◆ Exercise objective ◆
Return the listing below word for word.

◆ Source data ◆
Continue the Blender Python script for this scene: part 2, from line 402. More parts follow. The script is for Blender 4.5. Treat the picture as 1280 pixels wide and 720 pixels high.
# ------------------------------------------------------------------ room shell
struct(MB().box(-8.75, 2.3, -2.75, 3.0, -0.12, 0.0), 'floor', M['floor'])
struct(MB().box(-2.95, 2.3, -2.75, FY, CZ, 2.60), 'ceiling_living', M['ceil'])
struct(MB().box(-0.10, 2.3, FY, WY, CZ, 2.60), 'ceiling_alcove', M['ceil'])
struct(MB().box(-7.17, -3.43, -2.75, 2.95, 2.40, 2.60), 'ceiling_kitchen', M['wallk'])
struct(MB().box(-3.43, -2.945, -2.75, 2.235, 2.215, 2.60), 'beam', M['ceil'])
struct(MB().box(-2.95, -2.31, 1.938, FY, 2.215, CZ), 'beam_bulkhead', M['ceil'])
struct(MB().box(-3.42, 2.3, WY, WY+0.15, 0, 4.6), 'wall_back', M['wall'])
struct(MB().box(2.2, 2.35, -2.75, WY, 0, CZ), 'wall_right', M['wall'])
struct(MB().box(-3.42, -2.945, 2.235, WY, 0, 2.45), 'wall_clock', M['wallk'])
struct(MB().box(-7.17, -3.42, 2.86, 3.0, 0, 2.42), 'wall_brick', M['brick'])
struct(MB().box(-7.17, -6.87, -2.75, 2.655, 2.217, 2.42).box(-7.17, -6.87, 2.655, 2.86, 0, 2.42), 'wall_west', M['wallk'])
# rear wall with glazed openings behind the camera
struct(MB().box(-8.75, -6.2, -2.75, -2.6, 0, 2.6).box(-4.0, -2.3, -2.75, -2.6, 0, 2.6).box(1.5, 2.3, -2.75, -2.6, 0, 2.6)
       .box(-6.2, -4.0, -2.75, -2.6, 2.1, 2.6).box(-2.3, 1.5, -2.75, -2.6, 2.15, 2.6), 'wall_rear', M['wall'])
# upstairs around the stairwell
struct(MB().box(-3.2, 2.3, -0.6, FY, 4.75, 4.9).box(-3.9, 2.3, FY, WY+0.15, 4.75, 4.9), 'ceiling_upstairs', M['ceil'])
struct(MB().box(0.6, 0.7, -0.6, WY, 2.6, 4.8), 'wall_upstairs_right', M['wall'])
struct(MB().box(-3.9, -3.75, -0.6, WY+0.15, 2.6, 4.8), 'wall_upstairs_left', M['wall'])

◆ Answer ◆
Continue the Blender Python script for this scene: part 2, from line 402. More parts follow. The script is for Blender 4.5. Treat the picture as 1280 pixels wide and 720 pixels high.
# ------------------------------------------------------------------ room shell
struct(MB().box(-8.75, 2.3, -2.75, 3.0, -0.12, 0.0), 'floor', M['floor'])
struct(MB().box(-2.95, 2.3, -2.75, FY, CZ, 2.60), 'ceiling_living', M['ceil'])
struct(MB().box(-0.10, 2.3, FY, WY, CZ, 2.60), 'ceiling_alcove', M['ceil'])
struct(MB().box(-7.17, -3.43, -2.75, 2.95, 2.40, 2.60), 'ceiling_kitchen', M['wallk'])
struct(MB().box(-3.43, -2.945, -2.75, 2.235, 2.215, 2.60), 'beam', M['ceil'])
struct(MB().box(-2.95, -2.31, 1.938, FY, 2.215, CZ), 'beam_bulkhead', M['ceil'])
struct(MB().box(-3.42, 2.3, WY, WY+0.15, 0, 4.6), 'wall_back', M['wall'])
struct(MB().box(2.2, 2.35, -2.75, WY, 0, CZ), 'wall_right', M['wall'])
struct(MB().box(-3.42, -2.945, 2.235, WY, 0, 2.45), 'wall_clock', M['wallk'])
struct(MB().box(-7.17, -3.42, 2.86, 3.0, 0, 2.42), 'wall_brick', M['brick'])
struct(MB().box(-7.17, -6.87, -2.75, 2.655, 2.217, 2.42).box(-7.17, -6.87, 2.655, 2.86, 0, 2.42), 'wall_west', M['wallk'])
# rear wall with glazed openings behind the camera
struct(MB().box(-8.75, -6.2, -2.75, -2.6, 0, 2.6).box(-4.0, -2.3, -2.75, -2.6, 0, 2.6).box(1.5, 2.3, -2.75, -2.6, 0, 2.6)
       .box(-6.2, -4.0, -2.75, -2.6, 2.1, 2.6).box(-2.3, 1.5, -2.75, -2.6, 2.15, 2.6), 'wall_rear', M['wall'])
# upstairs around the stairwell
struct(MB().box(-3.2, 2.3, -0.6, FY, 4.75, 4.9).box(-3.9, 2.3, FY, WY+0.15, 4.75, 4.9), 'ceiling_upstairs', M['ceil'])
struct(MB().box(0.6, 0.7, -0.6, WY, 2.6, 4.8), 'wall_upstairs_right', M['wall'])
struct(MB().box(-3.9, -3.75, -0.6, WY+0.15, 2.6, 4.8), 'wall_upstairs_left', M['wall'])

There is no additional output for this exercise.